Interlude - Faulty LED

When starting testing the machine after the refurbish I notice that the LED has given up the ghost. I think that the LED was functional before the refurbishment, but I am not sure. Nevertheless, replacing the LED with a new modern is unproblematic. The new LED is probably a bit brighter than the original, but that should be fine.

Below are some pictures of the old LED (and the new replacement LED) and from the testing of the new LED.

Testing

Proof is in the pudding - does it work?

Testing is done through two main stages:

Testing the basic functionality and chips
Testing by using the machine playing demos, games etc. accessed by both floppy and datasette to verify correct operation

Basic functionality and chips

First test is done using the Dead Test Cartridge. This test doesn´t test all the functionality of the Commodore 64, but it does test the basic functionality of the major chips such as the CIA #1/2, CPU, VIC-II, PLA, RAM and SID. As the picture shows below the test is passed.

Next test is to power the Commodore 64 to the blue boot up screen and also check the keyboard to make sure all keys works as they should. The test is passed; all keys works and 38911 BASIC Bytes Free.

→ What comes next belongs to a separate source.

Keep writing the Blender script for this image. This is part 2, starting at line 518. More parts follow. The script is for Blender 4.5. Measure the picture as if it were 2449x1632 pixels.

The basic functions of the VIC-II, SID and RAM is tested with 64 Doctor, Commodore 64 SID tester and MemTest64. Note that this is to be considered as basic functionality - more advanced (?) functionality such as sprite handling / collision detection / advanced audio will be tested later. But the basic tests pass without any detected faults (click to enlarge).

Last basic check before moving to more extensive testing is checking the cartridge. This is done by using the Super Snaphot V. Result is that the test is passed.

Extended testing

Knowing that the basic functionality of the machine works I continue the testing by using the Commodore 64 for normal operations; playing some games, watching demos, loading from datasette and floppy and using a cartridge. I can not find any issues with this machine. I also pay special attention to the video to make sure that there are no glitches in the graphics - I can´t see any abnormalities. Below is a gallery with pictures from the testing.